TO BE DONE » Do not repeat pictures. Repeat exactly the lines of the listing below from its first line through the line with "COL = scene.collection".

[Start DATA IN THIS EXERCISE]

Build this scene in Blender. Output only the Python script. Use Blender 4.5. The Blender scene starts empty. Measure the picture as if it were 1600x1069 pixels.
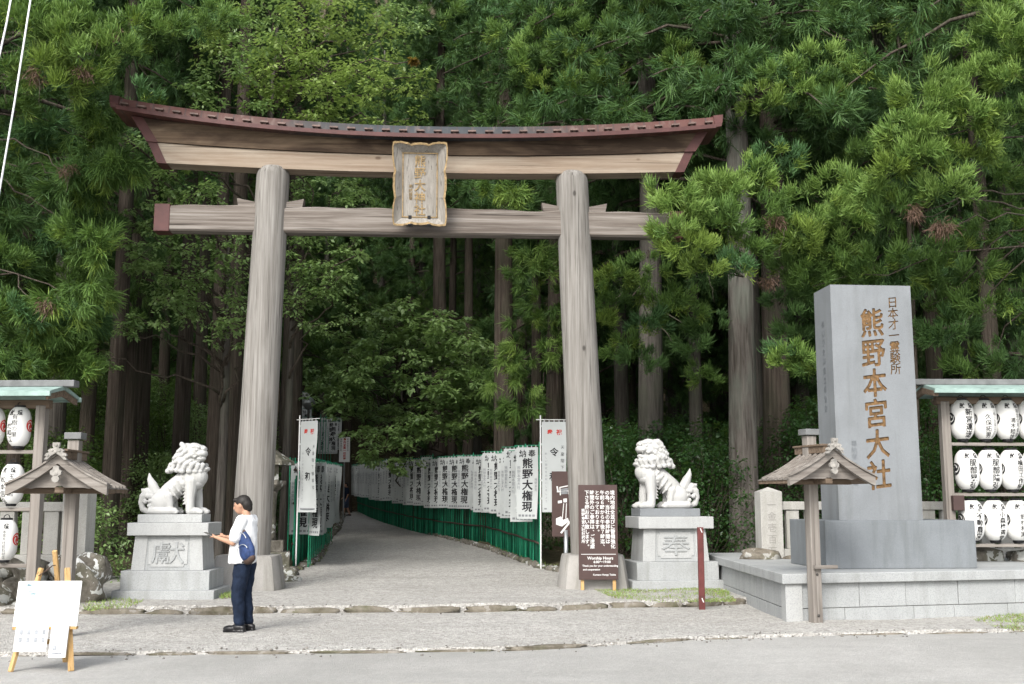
import bpy, math, random
import numpy as np
from mathutils import Vector, Matrix

scene = bpy.context.scene
COL = scene.collection

# ---------------------------------------------------------------- camera
F, EYE = 1735.0, 1.66
PITCH = math.atan(250.5 / F)
cd = bpy.data.cameras.new('camera')
cam = bpy.data.objects.new('camera', cd)
COL.objects.link(cam)
cam.location = (0, 0, EYE)
cam.rotation_euler = (math.pi / 2 + PITCH, 0, 0)
cd.sensor_width = 36.0
cd.lens = 36.0 * F / 1600.0
cd.clip_start, cd.clip_end = 0.1, 2000
scene.camera = cam

# ---------------------------------------------------------------- sky, sun, exposure
SUN_EL, SUN_AZ = math.radians(40), math.radians(198)      # azimuth clockwise from +Y: high, behind the camera
w = bpy.data.worlds.new('World')
scene.world = w
w.use_nodes = True
wn = w.node_tree
sky = wn.nodes.new('ShaderNodeTexSky')
sky.sky_type = 'NISHITA'
sky.sun_disc = False
sky.sun_elevation = SUN_EL
sky.sun_rotation = SUN_AZ
sky.dust_density = 3.0
hs = wn.nodes.new('ShaderNodeHueSaturation')
hs.inputs['Saturation'].default_value = 0.34
wn.links.new(sky.outputs[0], hs.inputs['Color'])
wn.links.new(hs.outputs[0], wn.nodes['Background'].inputs['Color'])
wn.nodes['Background'].inputs['Strength'].default_value = 0.15
sl = bpy.data.lights.new('sun', 'SUN')
sl.energy = 1.5
sl.angle = math.radians(20)
sl.color = (1.0, 0.965, 0.915)
sun = bpy.data.objects.new('sun', sl)
COL.objects.link(sun)
sd = Vector((math.sin(SUN_AZ) * math.cos(SUN_EL), math.cos(SUN_AZ) * math.cos(SUN_EL), math.sin(SUN_EL)))
sun.rotation_euler = (-sd).to_track_quat('-Z', 'Y').to_euler()
scene.view_settings.view_transform = 'Standard'
scene.view_settings.look = 'None'
scene.view_settings.exposure = 1.18
scene.view_settings.gamma = 1.0
scene.cycles.use_denoising = True
scene.cycles.max_bounces = 6
scene.cycles.diffuse_bounces = 4
scene.cycles.transmission_bounces = 4
scene.cycles.transparent_max_bounces = 4

# ---------------------------------------------------------------- places read off the photograph (metres)
_f = np.array([0, math.cos(PITCH), math.sin(PITCH)])
_u = np.array([0, -math.sin(PITCH), math.cos(PITCH)])
_r = np.array([1.0, 0, 0])
def ray(px, py): return _f + _r * (px - 800) / F + _u * (534.5 - py) / F
def G(px, py, z=0.0):
    d = ray(px, py)
    return d * (z - EYE) / d[2] + np.array([0, 0, EYE])
def D(px, py, y):
    d = ray(px, py)
    return d * y / d[1] + np.array([0, 0, EYE])
def path_z(y): return 0.11 + 0.0226 * max(0.0, y - 22)
def hill_z(x, y):
    z = path_z(min(y, 70))
    if y > 66: z += 0.72 * (y - 66)
    if x < -9 and y > 30: z += 0.10 * min(-9 - x, 14) * min(1, (y - 30) / 12)
    return z
def P(px, py):
    d = ray(px, py)
    t = (EYE - .11 + .0226 * 22) / (.0226 * d[1] - d[2])
    q = d * t
    return np.array([q[0], q[1], EYE + q[2]])

# ---------------------------------------------------------------- material helpers
class NT:
    def __init__(s, name):
        s.m = bpy.data.materials.new(name)
        s.m.use_nodes = True
        s.t = s.m.node_tree
        s.b = s.t.nodes['Principled BSDF']
    def n(s, kind, out=0, props=None, **ins):
        nd = s.t.nodes.new('ShaderNode' + kind)
        for k, v in (props or {}).items(): setattr(nd, k, v)
        for k, v in ins.items():
            key = int(k[1:]) if k[0] == 'i' and k[1:].isdigit() else k.replace('_', ' ')
            s.put(nd.inputs[key], v)
        return nd.outputs[out]
    def put(s, sock, v):
        if hasattr(v, 'is_linked') or hasattr(v, 'links'): s.t.links.new(v, sock)
        elif isinstance(v, (tuple, list)) and len(v) == 3 and sock.type == 'RGBA': sock.default_value = (*v, 1)
        else: sock.default_value = v
    def coord(s, scale=(1, 1, 1), rot=(0, 0, 0)):
        c = s.n('TexCoord', out=3)
        return s.n('Mapping', Vector=c, Scale=scale, Rotation=rot)
    def noise(s, vec, scale, detail=4, rough=.55, dist=0.0):
        return s.n('TexNoise', Vector=vec, Scale=scale, Detail=detail, Roughness=rough, Distortion=dist)
    def ramp(s, fac, stops):
        nd = s.t.nodes.new('ShaderNodeValToRGB')
        e = nd.color_ramp.elements
        while len(e) < len(stops): e.new(.5)
        for el, (p, c) in zip(e, stops):
            el.position = p
            el.color = (*c, 1) if isinstance(c, (tuple, list)) else (c, c, c, 1)
        s.put(nd.inputs[0], fac)
        return nd.outputs[0]
    def mix(s, fac, a, b, mode='MIX'):
        nd = s.t.nodes.new('ShaderNodeMix')
        nd.data_type = 'RGBA'
        nd.blend_type = mode
        s.put(nd.inputs[0], fac); s.put(nd.inputs[6], a); s.put(nd.inputs[7], b)
        return nd.outputs[2]
    def bump(s, h, strength=.5, dist=.01):
        s.put(s.b.inputs['Normal'], s.n('Bump', Height=h, Strength=strength, Distance=dist))
    def done(s, color, rough=.8, metal=0.0, spec=.3):
        s.put(s.b.inputs['Base Color'], color)
        s.put(s.b.inputs['Roughness'], rough)
        s.put(s.b.inputs['Metallic'], metal)
        s.b.inputs['Specular IOR Level'].default_value = spec
        return s.m

def plain(name, c, rough=.7, var=.12, scale=9, metal=0, spec=.3):
    t = NT(name)
    if max(c) < .6: c = tuple(x * .82 for x in c)
    v = t.coord()
    f = t.noise(v, scale, 5)
    lo = tuple(x * (1 - var) for x in c); hi = tuple(min(1, x * (1 + var)) for x in c)
    return t.done(t.ramp(f, [(.3, lo), (.7, hi)]), rough, metal, spec)

def wood(name, axis, dark, mid, light, stain=None, stain_shade_amt=.0, grain=1.0, rough=.85):
    t = NT(name)
    dark, mid, light = (tuple(x * .80 for x in q) for q in (dark, mid, light))
    sc = [24.0 * grain] * 3
    sc[axis] = .55 * grain
    v = t.coord(tuple(sc))
    g = t.noise(v, 1.0, 8, .66, .35)
    c = t.ramp(g, [(.20, dark), (.47, mid), (.78, light)])
    sc2 = [7.0] * 3; sc2[axis] = .5
    v2 = t.coord(tuple(sc2))
    p = t.noise(v2, .8, 6, .65, .5)
    c = t.mix(t.ramp(p, [(.44, .0), (.70, .55)]), c, dark)
    # knots
    sck = [1.6] * 3; sck[axis] = .9
    kv = t.coord(tuple(sck))
    k = t.n('TexVoronoi', Vector=kv, Scale=1.15)
    c = t.mix(t.ramp(k, [(.035, .8), (.075, .0)]), c, tuple(x * .45 for x in dark))
    if stain:  # stained patches; on the upper lintel they also carry painted eaves shade
        sv = t.coord((.55, .55, 2.2))
        sf = t.noise(sv, .9, 6, .6, .4)
        c = t.mix(t.ramp(sf, [(.36, 0.0), (.54, stain_shade_amt)]), c, stain)
    # cracks
    sc3 = [30.0 * grain] * 3; sc3[axis] = .35
    cr = t.noise(t.coord(tuple(sc3)), 1.0, 3, .5, .3)
    c = t.mix(t.ramp(cr, [(.30, .75), (.37, .0)]), c, tuple(x * .35 for x in dark))
    t.bump(t.n('Math', props={'operation': 'ADD'}, i0=g, i1=cr), .5, .012)
    return t.done(c, rough, 0, .2)

def granite(name, base, speck=.5, stain=.25, rough=.75, sscale=90):
    t = NT(name)
    base = tuple(x * .78 for x in base)
    v = t.coord()
    f = t.n('TexVoronoi', 1, Vector=v, Scale=sscale)
    fb = t.n('RGBToBW', Color=f)
    lo = tuple(x * (1 - speck) for x in base); hi = tuple(min(1, x * (1 + speck * .4)) for x in base)
    c = t.ramp(fb, [(.12, lo), (.45, base), (.95, hi)])
    g = t.noise(v, 1.3, 6, .6, .3)
    c = t.mix(t.ramp(g, [(.35, stain), (.62, .0)]), c, tuple(x * .62 for x in base))
    vs = t.coord((4.5, 4.5, .5))
    d = t.noise(vs, 1.0, 5, .6, .4)
    c = t.mix(t.ramp(d, [(.50, .0), (.74, stain * 1.3)]), c, (base[0] * .50, base[1] * .50, base[2] * .45))
    t.bump(t.noise(v, sscale * .7, 2), .25, .004)
    return t.done(c, rough, 0, .25)

def rock(name, dark, light, lichen, amt):
    t = NT(name)
    v = t.coord()
    a = t.noise(v, 5, 8, .65, .5)
    c = t.ramp(a, [(.3, dark), (.68, light)])
    g = t.noise(v, 2.2, 5)
    c = t.mix(t.ramp(g, [(.50, 0.0), (.68, .55)]), c, (.05, .062, .022))
    k = t.noise(v, 5.5, 5, .55, .35)
    c = t.mix(t.ramp(k, [(.585 - amt * .1, 0.0), (.60 - amt * .1, .9)]), c, lichen)
    t.bump(t.noise(v, 9, 8, .7), .8, .04)
    return t.done(c, .92, 0, .15)

MAT = {}
MAT['pillar_wood'] = wood('pillar_wood', 2, (.090, .080, .069), (.245, .232, .212), (.385, .372, .35))
MAT['beam_wood'] = wood('beam_wood', 0, (.058, .044, .034), (.180, .155, .135), (.36, .335, .305), grain=.7)
MAT['lintel_wood'] = wood('lintel_wood', 0, (.16, .12, .09), (.355, .30, .235), (.48, .425, .35), (.15, .09, .055), .35, .6)
MAT['upper_lintel_wood'] = wood('upper_lintel_wood', 0, (.045, .03, .02), (.15, .105, .07), (.27, .205, .14), (.03, .019, .013), .92, .6)  # real stains, deepened with the eaves' shade painted into the wood colour
MAT['grey_wood'] = wood('grey_wood', 2, (.12, .105, .092), (.25, .225, .20), (.37, .345, .315))
MAT['grey_wood_x'] = wood('grey_wood_x', 0, (.12, .105, .092), (.25, .225, .20), (.37, .345, .315))
MAT['grey_wood_y'] = wood('grey_wood_y', 1, (.16, .14, .12), (.31, .285, .255), (.44, .41, .375))
MAT['brown_wood'] = wood('brown_wood', 0, (.07, .05, .035), (.17, .125, .09), (.28, .22, .165))
MAT['pale_wood'] = wood('pale_wood', 2, (.42, .25, .10), (.58, .38, .17), (.66, .46, .24), grain=1.6)
MAT['granite'] = granite('granite', (.42, .435, .435), .20, .36)
MAT['granite_pale'] = granite('granite_pale', (.47, .48, .475), .18, .28)
MAT['granite_blue'] = granite('granite_blue', (.245, .262, .275), .16, .34, .6, 170)
MAT['granite_dark'] = granite('granite_dark', (.225, .245, .26), .16, .45, .5, 170)
MAT['fence_stone'] = granite('fence_stone', (.52, .51, .475), .25, .45, .85, 120)
MAT['concrete'] = granite('concrete', (.40, .385, .36), .16, .6, .9, 150)
MAT['statue_stone'] = granite('statue_stone', (.58, .58, .565), .08, .35, .75, 160)
MAT['rock'] = rock('rock', (.05, .045, .035), (.20, .185, .16), (.40, .41, .39), .12)
MAT['rock_lichen'] = rock('rock_lichen', (.07, .062, .048), (.24, .22, .19), (.58, .59, .57), .30)
MAT['rock_brown'] = rock('rock_brown', (.08, .068, .05), (.24, .215, .18), (.34, .335, .31), .10)
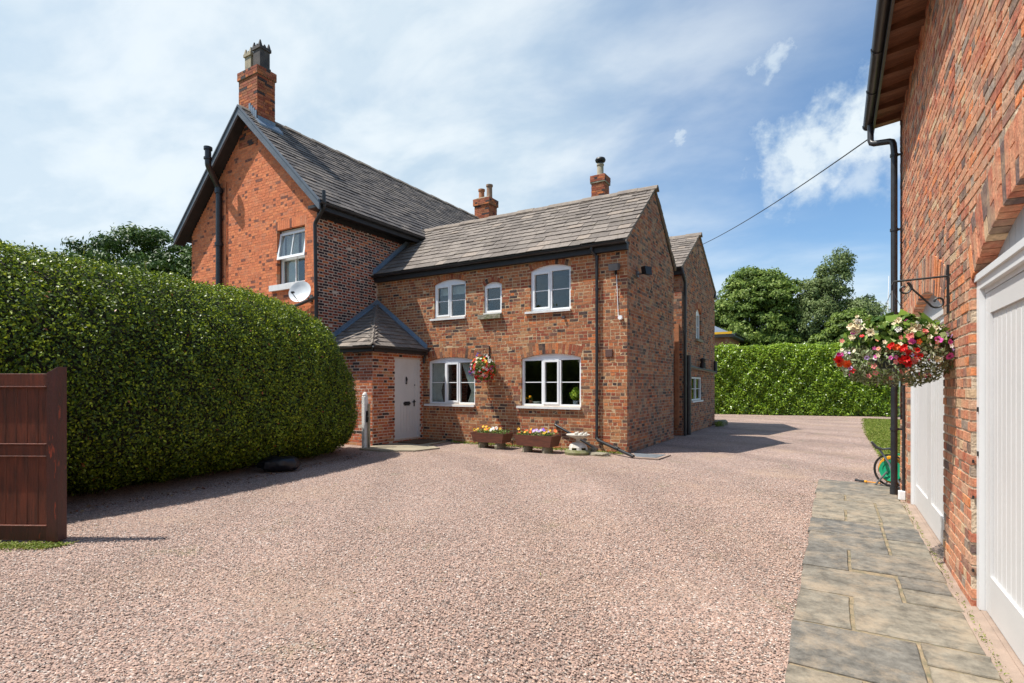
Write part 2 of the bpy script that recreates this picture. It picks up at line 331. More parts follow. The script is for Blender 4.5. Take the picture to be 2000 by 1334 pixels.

[End DATA IN THIS EXERCISE]

COMPLETED TASK »
Build this scene in Blender. Output only the Python script. Use Blender 4.5. The Blender scene starts empty. Measure the picture as if it were 1600x1069 pixels.
import bpy, math, random
import numpy as np
from mathutils import Vector, Matrix

scene = bpy.context.scene
COL = scene.collection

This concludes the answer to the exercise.